About this time Sedgwick County Commissioner Karl Peterjohn had appointed me to serve on the Wichita Airport Advisory Board. That required city council approval. Only one council member vote to approve my appointment. In its reporting, the Wichita Eagle said: “Mayor Carl Brewer was clear after the meeting: The city wants a positive voice on the airport advisory board, which provides advice to the council on airport-related issues. ‘We want someone who will participate, someone who will contribute,’ Brewer said. ‘We want someone who will make Affordable Airfares better, who will make the airport better. You’ve seen what he does here,’ Brewer went on, referencing Weeks’ frequent appearances before the council to question its ethics and spending habits. ‘So the question becomes, ‘Why?’”
As far as I know, I am the only person who has done this research on the rapidly declining availability of flights and seats available in Wichita. You might think the city would be interested in information like this, and would welcome someone with the ability to produce such research on a citizen board. But that doesn’t matter.

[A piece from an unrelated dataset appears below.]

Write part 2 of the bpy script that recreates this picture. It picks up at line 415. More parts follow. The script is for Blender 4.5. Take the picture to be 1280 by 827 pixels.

From this incident, we learn that the city does not welcome those who bring inconvenient facts to the table.
“I don’t normally spend this much time having a conversation with you because I know it doesn’t do any good.”
— Wichita Mayor Carl Brewer to conservative blogger Bob Weeks as the two argued over cronyism during Tuesday’s City Council meeting
“I really wasn’t offended today … because the mayor’s been ruder to better people than me.”
— Weeks’ response when asked about the exchange after the meeting
At least Mayor Brewer didn’t threaten to sue me. As we’ve seen, if you ask the mayor to to live up to the policies he himself promotes, he may launch a rant that ends with you being threatened with a lawsuit.